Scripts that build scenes

— BEGIN —

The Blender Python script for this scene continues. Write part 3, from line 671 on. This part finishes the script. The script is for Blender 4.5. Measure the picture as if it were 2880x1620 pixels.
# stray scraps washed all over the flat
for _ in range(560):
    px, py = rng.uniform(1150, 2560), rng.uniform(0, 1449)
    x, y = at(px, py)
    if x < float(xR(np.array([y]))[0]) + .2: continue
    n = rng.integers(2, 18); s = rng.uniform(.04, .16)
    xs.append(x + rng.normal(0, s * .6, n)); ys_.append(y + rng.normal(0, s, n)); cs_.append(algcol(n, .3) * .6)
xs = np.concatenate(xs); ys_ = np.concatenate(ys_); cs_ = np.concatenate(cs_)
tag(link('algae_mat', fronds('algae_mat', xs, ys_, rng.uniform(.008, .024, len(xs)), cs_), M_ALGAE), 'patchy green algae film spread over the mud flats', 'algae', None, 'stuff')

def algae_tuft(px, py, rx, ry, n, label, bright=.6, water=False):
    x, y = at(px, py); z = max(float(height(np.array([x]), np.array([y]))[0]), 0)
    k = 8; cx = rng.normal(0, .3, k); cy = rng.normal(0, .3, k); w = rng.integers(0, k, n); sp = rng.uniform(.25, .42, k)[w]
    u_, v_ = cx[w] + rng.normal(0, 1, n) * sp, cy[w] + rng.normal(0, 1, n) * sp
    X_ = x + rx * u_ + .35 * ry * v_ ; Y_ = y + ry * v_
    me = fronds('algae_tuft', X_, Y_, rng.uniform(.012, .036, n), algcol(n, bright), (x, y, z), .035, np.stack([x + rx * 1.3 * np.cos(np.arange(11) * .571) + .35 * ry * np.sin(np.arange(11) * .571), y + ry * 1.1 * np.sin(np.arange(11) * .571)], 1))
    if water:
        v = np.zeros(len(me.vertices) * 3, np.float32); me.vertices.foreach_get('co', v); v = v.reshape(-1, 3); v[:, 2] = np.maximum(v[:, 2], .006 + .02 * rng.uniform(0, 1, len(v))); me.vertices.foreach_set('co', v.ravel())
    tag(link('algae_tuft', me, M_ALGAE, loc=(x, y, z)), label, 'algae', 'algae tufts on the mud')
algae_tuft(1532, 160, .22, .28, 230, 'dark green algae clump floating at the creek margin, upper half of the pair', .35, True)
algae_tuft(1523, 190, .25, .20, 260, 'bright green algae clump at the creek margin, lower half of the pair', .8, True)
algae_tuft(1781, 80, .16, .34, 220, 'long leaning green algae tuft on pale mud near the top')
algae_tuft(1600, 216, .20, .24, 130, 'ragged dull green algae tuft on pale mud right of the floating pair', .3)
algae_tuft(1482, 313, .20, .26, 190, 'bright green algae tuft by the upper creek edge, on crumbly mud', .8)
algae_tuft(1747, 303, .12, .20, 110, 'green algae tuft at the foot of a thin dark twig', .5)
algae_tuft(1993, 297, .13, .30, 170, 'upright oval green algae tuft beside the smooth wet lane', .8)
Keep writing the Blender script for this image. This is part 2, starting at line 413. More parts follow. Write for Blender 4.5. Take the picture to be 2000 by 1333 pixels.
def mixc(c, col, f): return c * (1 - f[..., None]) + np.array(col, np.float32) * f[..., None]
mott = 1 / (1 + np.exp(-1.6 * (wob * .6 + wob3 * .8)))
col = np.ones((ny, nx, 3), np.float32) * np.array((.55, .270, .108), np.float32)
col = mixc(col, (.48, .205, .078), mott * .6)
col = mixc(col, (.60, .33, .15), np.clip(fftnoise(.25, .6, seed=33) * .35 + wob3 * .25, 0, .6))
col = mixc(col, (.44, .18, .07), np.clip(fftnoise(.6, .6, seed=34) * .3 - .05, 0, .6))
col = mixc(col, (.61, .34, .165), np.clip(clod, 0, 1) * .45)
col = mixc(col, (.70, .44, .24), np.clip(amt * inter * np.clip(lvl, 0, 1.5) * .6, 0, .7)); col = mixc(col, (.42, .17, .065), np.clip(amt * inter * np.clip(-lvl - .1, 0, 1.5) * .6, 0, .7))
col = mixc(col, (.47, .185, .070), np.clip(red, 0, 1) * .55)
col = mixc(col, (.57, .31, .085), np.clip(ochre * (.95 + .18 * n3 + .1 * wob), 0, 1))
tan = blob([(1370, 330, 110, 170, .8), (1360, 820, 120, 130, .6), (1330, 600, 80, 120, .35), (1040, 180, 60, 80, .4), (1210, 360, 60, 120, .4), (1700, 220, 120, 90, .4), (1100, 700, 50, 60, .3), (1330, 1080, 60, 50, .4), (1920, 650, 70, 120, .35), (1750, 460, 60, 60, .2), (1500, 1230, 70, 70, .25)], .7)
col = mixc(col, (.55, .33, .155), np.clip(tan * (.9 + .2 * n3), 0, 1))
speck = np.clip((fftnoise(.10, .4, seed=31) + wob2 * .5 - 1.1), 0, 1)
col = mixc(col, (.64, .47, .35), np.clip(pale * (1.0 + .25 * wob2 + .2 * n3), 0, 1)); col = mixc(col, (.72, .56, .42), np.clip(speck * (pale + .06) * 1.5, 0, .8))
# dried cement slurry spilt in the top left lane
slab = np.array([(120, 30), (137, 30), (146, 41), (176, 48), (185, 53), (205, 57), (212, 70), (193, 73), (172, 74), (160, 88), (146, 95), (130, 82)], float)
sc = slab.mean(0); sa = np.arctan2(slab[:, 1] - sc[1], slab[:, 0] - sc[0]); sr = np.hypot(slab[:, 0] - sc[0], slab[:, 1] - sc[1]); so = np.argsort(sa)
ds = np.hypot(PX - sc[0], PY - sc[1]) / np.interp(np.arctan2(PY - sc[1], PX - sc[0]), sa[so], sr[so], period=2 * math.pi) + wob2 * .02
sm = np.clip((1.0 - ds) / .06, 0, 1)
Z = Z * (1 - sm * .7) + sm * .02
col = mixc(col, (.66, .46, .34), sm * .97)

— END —

> [WORK TO BE COMPLETED]
Extract each line holding the string "this".

> [EXERCISE RESULT]
The Blender Python script for this scene continues. Write part 3, from line 671 on. This part finishes the script. The script is for Blender 4.5. Measure the picture as if it were 2880x1620 pixels.
Keep writing the Blender script for this image. This is part 2, starting at line 413. More parts follow. Write for Blender 4.5. Take the picture to be 2000 by 1333 pixels.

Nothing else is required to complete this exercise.